REACÇÃO: É evidente que a Europa não corre sério risco de passar a perseguir as mãs solteiras ou os homossexuais se Buttiglione for confirmado. Do meu ponto de vista, o problema nunca foi esse. Mas também só um tolo que nunca tenha passado os olhos por alguns livros do Antigo e sobretudo do Novo Testamento, é que pode achar que quem se rege pela observância estrita dos códigos comportamentais aí vertidos exprime apenas "posições morais". A Bíblia é um projecto civilizacional, vai muito para além da singela recomendação moral. A História da Europa, que mais não fosse que o período da Reforma e da algo imprecisamente designada Contra-Reforma mostra que o problema sempre passou pelo controlo social: processos de homogeneização intelectual, uniformização dos dispositivos culturais, edificação de uma forma de viver.
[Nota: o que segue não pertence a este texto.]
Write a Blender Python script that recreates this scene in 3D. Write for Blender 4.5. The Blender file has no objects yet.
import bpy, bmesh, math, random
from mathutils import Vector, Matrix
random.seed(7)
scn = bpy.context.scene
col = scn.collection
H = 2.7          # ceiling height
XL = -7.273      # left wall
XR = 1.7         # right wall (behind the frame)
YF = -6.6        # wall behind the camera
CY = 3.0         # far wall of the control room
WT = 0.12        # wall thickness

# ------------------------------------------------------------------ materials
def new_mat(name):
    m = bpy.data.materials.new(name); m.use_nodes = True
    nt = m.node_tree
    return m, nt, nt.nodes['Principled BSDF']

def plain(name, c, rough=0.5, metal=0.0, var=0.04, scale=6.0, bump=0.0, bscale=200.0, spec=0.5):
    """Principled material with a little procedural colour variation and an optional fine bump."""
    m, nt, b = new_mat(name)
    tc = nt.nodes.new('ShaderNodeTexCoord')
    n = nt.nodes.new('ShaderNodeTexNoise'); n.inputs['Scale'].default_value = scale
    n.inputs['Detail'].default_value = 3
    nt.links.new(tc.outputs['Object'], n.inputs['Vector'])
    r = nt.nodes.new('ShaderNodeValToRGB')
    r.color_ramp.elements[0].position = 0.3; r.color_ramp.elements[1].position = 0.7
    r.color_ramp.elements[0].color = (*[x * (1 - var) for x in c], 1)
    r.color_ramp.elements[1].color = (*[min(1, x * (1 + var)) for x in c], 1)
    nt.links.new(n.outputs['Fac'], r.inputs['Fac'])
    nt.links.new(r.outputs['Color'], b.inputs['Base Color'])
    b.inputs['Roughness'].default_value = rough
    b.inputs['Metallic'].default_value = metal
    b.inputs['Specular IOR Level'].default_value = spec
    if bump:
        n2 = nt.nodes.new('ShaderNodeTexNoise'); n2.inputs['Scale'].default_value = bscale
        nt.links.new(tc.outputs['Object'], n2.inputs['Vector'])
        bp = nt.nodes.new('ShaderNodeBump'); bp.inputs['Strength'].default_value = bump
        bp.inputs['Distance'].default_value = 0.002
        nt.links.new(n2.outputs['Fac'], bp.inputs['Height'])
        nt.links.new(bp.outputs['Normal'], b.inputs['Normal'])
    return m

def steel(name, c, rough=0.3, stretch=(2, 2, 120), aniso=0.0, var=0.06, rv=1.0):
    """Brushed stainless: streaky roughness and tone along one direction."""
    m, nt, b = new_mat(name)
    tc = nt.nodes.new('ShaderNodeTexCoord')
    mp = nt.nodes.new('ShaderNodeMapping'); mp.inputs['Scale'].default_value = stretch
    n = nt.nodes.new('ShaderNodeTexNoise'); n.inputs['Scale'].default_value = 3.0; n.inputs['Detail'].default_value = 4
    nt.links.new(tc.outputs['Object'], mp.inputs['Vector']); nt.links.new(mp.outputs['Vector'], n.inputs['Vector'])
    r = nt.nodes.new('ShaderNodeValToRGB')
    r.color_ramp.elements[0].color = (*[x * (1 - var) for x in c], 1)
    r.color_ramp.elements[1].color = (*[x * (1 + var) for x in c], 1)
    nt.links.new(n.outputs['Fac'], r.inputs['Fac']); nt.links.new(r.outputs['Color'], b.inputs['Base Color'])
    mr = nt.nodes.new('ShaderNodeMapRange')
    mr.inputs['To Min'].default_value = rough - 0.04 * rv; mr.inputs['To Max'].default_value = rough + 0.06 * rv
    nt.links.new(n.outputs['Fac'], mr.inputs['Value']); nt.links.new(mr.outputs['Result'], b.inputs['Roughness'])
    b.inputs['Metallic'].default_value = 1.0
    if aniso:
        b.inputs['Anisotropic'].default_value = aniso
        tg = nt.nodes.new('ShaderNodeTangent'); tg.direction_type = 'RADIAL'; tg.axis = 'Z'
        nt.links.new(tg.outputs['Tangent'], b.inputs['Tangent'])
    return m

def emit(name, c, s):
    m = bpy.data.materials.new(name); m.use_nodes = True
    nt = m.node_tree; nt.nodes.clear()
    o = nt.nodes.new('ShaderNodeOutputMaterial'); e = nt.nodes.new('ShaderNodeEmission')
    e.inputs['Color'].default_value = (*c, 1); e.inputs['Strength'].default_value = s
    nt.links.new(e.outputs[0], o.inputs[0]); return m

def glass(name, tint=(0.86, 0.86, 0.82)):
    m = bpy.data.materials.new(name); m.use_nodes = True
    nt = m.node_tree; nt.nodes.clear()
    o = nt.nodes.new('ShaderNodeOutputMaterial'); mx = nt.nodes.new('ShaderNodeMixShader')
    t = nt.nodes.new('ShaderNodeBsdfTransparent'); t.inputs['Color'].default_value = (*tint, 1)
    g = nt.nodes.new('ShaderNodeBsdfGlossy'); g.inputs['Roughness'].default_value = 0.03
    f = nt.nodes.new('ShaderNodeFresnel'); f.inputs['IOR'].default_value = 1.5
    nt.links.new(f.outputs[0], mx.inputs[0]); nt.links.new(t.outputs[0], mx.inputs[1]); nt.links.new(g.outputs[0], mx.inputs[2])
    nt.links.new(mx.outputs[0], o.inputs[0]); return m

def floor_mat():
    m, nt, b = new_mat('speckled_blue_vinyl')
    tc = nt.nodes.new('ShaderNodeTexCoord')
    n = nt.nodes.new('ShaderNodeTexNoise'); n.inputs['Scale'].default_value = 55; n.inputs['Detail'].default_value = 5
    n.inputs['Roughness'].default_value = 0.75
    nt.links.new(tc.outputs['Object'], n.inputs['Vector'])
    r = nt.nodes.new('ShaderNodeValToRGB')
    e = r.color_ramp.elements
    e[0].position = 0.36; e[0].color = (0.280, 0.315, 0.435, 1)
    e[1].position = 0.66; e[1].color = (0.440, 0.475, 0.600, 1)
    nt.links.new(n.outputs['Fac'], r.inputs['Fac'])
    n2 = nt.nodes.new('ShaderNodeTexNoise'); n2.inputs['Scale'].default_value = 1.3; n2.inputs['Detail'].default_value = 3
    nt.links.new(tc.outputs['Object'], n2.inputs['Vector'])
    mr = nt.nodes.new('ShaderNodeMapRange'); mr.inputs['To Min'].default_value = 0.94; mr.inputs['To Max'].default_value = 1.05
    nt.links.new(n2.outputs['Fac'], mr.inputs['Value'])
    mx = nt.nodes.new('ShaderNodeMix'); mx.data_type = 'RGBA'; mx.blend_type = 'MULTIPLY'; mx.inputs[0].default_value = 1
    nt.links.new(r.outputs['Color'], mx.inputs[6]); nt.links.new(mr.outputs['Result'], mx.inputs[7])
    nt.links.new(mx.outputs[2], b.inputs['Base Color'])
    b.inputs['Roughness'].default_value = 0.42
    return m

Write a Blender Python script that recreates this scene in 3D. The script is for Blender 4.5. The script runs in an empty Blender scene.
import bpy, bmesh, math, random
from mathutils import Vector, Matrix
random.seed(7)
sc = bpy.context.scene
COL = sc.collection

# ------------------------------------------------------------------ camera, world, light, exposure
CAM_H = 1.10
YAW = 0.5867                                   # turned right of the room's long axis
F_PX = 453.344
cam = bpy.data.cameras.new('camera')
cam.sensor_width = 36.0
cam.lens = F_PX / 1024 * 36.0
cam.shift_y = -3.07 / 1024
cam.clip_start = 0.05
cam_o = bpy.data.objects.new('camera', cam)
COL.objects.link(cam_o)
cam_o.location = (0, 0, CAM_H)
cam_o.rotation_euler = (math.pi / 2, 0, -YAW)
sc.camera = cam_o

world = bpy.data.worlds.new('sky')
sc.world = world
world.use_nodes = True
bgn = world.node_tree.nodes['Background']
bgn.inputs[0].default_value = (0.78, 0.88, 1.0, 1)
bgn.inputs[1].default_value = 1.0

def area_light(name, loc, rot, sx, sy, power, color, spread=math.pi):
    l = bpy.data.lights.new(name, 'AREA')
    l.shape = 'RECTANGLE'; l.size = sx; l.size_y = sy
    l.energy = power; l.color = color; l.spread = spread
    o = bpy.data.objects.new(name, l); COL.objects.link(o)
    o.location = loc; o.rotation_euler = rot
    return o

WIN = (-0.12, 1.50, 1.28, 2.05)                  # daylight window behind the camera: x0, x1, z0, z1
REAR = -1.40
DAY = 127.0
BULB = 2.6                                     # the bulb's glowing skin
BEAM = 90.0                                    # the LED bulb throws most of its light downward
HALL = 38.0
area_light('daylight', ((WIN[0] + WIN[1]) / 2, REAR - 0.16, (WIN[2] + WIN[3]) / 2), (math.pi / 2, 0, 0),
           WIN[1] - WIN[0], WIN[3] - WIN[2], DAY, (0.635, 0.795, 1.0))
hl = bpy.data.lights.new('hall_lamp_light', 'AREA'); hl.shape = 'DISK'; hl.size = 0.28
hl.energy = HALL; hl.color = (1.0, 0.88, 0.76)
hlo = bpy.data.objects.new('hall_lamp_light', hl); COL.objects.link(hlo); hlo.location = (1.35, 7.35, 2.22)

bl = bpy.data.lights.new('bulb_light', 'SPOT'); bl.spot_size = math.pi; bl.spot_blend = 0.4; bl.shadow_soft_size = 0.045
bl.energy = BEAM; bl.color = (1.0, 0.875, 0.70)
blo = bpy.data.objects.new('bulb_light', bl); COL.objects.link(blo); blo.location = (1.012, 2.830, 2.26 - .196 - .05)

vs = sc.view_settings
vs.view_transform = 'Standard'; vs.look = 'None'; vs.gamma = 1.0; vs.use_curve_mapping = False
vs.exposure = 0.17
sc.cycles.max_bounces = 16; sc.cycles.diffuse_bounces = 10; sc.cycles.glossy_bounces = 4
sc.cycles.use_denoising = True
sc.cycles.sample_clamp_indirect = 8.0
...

Quando nos alvores do capitalismo da Expansão marítima a Igreja considerava um pecado a multiplicação do dinheiro através dos juros nos bancos de Antuérpia, julgam que era apenas uma posição moral que estava em causa?
O que me preocupa não é Buttiglione. O que me preocupa é por um lado, como já escrevi aqui, verificar o ressurgimento do velho ódio à Modernidade, tendo como alvo primário, tal como nos finais do século XIX, os comportamentos individuais e privados. Mas é tão fora do texto imaginarmos que existe algum risco de regredirmos nesse campo só porque Buttiglione é eleito ( como pensa a agenda politicamente correcta), que tem de existir algo mais. E esse algo mais é o que verdadeiramente me preocupa: até que ponto o relacionamento difícil entre uma Europa prenhe de imigrantes islâmicos e cada vez mais alargada ( da Ibéria à Letónia) e portanto fragmentada, pode favorecer em efeito de ricochete, uma reacção de fechamento sobre antigos dogmas? E Buttiglione é um produto italiano tradicionalmente ancorado numa concepção do Mundo autista: o Vaticano portou-se muito mal (não viu, não ouviu e não falou) na questão judaica porque tinha de sobreviver à força de Mussolini e Hitler, recordam-se?
Verdade verdadinha. Os diferentes interesses sempre estiveram e estarão presentes no mundo. E sempre que se prenunciam tempos de mudança(de interesses, porque não também?) da forma de ver o mundo, esses são tempos de lutas mais acesas. Estamos num tempo desses.
Verdade verdadinha. Os diferentes interesses sempre estiveram e estarão presentes no mundo. E sempre que se prenunciam tempos de mudança(de interesses, porque não também?) da forma de ver o mundo, esses são tempos de lutas mais acesas. Estamos num tempo desses.
Esta perspectiva do problema é deveras interessante. A Europa tem sempre uns problemas com a religião e a moral que são, diria, estruturais. E o retrocesso pode sempre ser uma realidade. Veja-se a onda de puritanismo que alastra-se novamente no mundo... De qualquer forma fico mais descansado que um Comissário que diz o que este disse não tenha o direito de exercer o cargo.
Tanto disparate. A 'modernidade' foi construída por homens de Igreja: Petrarca (esse que tinha um irmão na Cartuxa), o cardeal Nicolau de Cusa, Erasmo (a quem o papa Adriano ofereceu o chapéu cardinalício), Copérnico, Vesálio, Tycho Brahe, Gregório XIII que reformou o calendário, Suárez, a Companhia de Jesus e os frades que fieram o 'encontro de culturas', os Padres do Oratório, Descartes, Mendel o frade fundador da genética, crentes como Newton, Leibniz, Wittgenstein, papas como Gregório XVI que muito contribuiu para o fim da escravatura, Leão XIII, o Concílio Vaticano II que mudou o mundo. Quanto à infame acusação do silêncio perante o holocausto, vá ler o que escreveram reputadíssimos historiadores judeus, o que têm dito rabis de Israel, da Europa e da América: segundo dados dos arquivos israelitas a rede montada por Pio XII durante a guerra salvou a vida a cerca de 860 mil judeus, por alguma razão Einstein, Golda Meir, Moshe Sharett e o rabi Isaac Herzogver no final da guerra agradeceram publicamente a ajuda dada por Pio XII; vá ler os escritos dos autores judeus: David Dalin, Martin Gilbert, Michael Tagliacozzo, Pinchas Lapide ou Richard Breitman.